Todos nosotros nos descarriamos como ovejas, cada cual se apartó por su camino; mas Jehová cargó en él el pecado de todos nosotros. (Isaías 53:6)
En el libro del Génesis encontramos el relato de Caín, el hijo de Adán y Eva, el cual mató a su hermano Abel. Entonces Dios lo echó y le dijo que sería «errante y extranjero en la tierra» (Génesis 4:12). Caín no tuvo en cuenta lo que Dios le dijo; construyó una ciudad, sus descendientes se asentaron en ella y se dedicaron a hacer de la tierra un lugar agradable para vivir, sin Dios.

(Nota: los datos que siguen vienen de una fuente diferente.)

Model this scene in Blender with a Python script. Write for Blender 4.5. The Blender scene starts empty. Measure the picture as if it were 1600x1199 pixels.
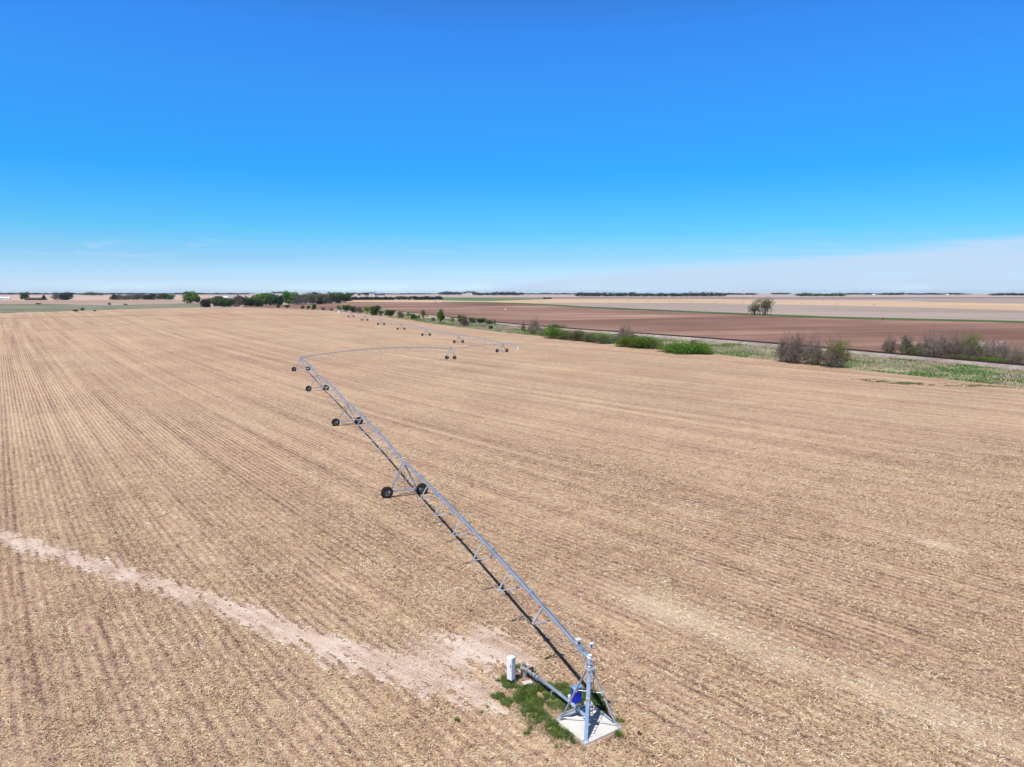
import bpy, math, random
import numpy as np
from mathutils import Vector, Matrix

# ------------------------------------------------------------------ camera, world, sun, exposure
S = bpy.context.scene
COL = S.collection
R = math.radians
F = 1080.0            # focal length in pixels of the 1600 px wide photograph
H = 25.0              # drone height
PITCH = math.atan(141.5 / F)
cam_d = bpy.data.cameras.new('camera'); cam = bpy.data.objects.new('camera', cam_d); COL.objects.link(cam)
cam_d.sensor_width = 36.0; cam_d.lens = 36.0 * F / 1600.0
cam_d.clip_start = 0.5; cam_d.clip_end = 90000
cam.location = (0, 0, H); cam.rotation_euler = (math.pi / 2 - PITCH, 0, 0)
S.camera = cam

SHX, SHY = 0.27, 0.42                      # shadow offset per metre of height
sun_dir = Vector((-SHX, -SHY, 1)).normalized()
sd = bpy.data.lights.new('sun', 'SUN'); sun = bpy.data.objects.new('sun', sd); COL.objects.link(sun)
sd.energy = 5.0; sd.angle = R(0.5); sd.color = (1.0, 0.955, 0.89)
sun.rotation_euler = (-sun_dir).to_track_quat('-Z', 'Y').to_euler(); sun.location = (0, 0, 200)

W = bpy.data.worlds.new('World'); S.world = W; W.use_nodes = True
S.view_settings.view_transform = 'Standard'; S.view_settings.look = 'None'
S.view_settings.exposure = 0.2; S.view_settings.gamma = 1.0
S.cycles.volume_bounces = 0; S.cycles.max_bounces = 6

class NT:
    """small helper to write node trees as expressions"""
    def __init__(s, tree): s.t = tree; s.n = tree.nodes; s.l = tree.links
    def node(s, typ, **kw):
        n = s.n.new(typ)
        for k, v in kw.items(): setattr(n, k, v)
        return n
    def put(s, sock, v):
        if v is None: return
        if isinstance(v, bpy.types.NodeSocket): s.l.new(v, sock)
        else:
            if hasattr(sock.default_value, '__len__') and not hasattr(v, '__len__'): v = (v,) * len(sock.default_value)
            if hasattr(v, '__len__') and len(v) == 3 and len(sock.default_value) == 4: v = (*v, 1)
            sock.default_value = v
    def m(s, op, a, b=None, c=None, clamp=False):
        n = s.node('ShaderNodeMath', operation=op, use_clamp=clamp)
        s.put(n.inputs[0], a); s.put(n.inputs[1], b); s.put(n.inputs[2], c); return n.outputs[0]
    def mix(s, f, a, b, mode='MIX'):
        n = s.node('ShaderNodeMix', data_type='RGBA', blend_type=mode)
        s.put(n.inputs[0], f); s.put(n.inputs[6], a); s.put(n.inputs[7], b); return n.outputs[2]
    def ss(s, v, a, b, lo=0.0, hi=1.0):
        n = s.node('ShaderNodeMapRange', interpolation_type='SMOOTHSTEP')
        s.put(n.inputs[0], v); s.put(n.inputs[1], a); s.put(n.inputs[2], b); s.put(n.inputs[3], lo); s.put(n.inputs[4], hi); return n.outputs[0]
    def xyz(s, x, y, z=0.0):
        n = s.node('ShaderNodeCombineXYZ'); s.put(n.inputs[0], x); s.put(n.inputs[1], y); s.put(n.inputs[2], z); return n.outputs[0]
    def sep(s, v):
        n = s.node('ShaderNodeSeparateXYZ'); s.put(n.inputs[0], v); return n.outputs
    def noise(s, vec, scale, detail=2, rough=.55, dist=0, dim='3D'):
        n = s.node('ShaderNodeTexNoise', noise_dimensions=dim); s.put(n.inputs['Vector'], vec)
        n.inputs['Scale'].default_value = scale; n.inputs['Detail'].default_value = detail
        n.inputs['Roughness'].default_value = rough; n.inputs['Distortion'].default_value = dist
        return n.outputs[0]
    def ramp(s, f, stops, interp='LINEAR'):
        n = s.node('ShaderNodeValToRGB'); s.put(n.inputs[0], f); e = n.color_ramp.elements; n.color_ramp.interpolation = interp
        while len(e) < len(stops): e.new(0.5)
        for el, (p, c) in zip(e, stops): el.position = p; el.color = (*c[:3], 1)
        return n.outputs[0]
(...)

Hoy en día, la tierra está llena de personas errantes. No me refiero a personas sin domicilio fijo. Estas personas errantes poseen o alquilan una casa y tienen todo tipo de ocupaciones importantes en este mundo. Tienen una profesión y están ocupadas durante todo el día. Con sus esfuerzos siempre tratan de hacer de la tierra un lugar agradable para vivir sin Dios. Pero en realidad deambulan hasta el día en que deban dejar este mundo.
También hay otra clase de personas: estas saben que las promesas de Dios son seguras. Jesús es su Salvador. Es cierto que viven en la tierra, pero solo están de paso; son extranjeros y peregrinos (Hebreos 11:13; 1 Pedro 2:11) en este mundo, pues tienen un lugar de destino, un hogar preparado para ellos. Pasan por la tierra para ir al cielo, a su verdadera patria. Y allí el Señor Jesús los está esperando. Pero esto no es algo exclusivo para algunos pocos, no, sino que el Señor Jesús dio su vida en la cruz para todo aquel que quiera dejar de ser errante, pueda tener una morada en la casa del Padre (Juan 14:2).
Querido lector, si su vida aún no tiene sentido, ¡vuélvase a Jesús! Así no seguirá errando, sino que caminará hacia un destino maravilloso: ¡hacia su Salvador!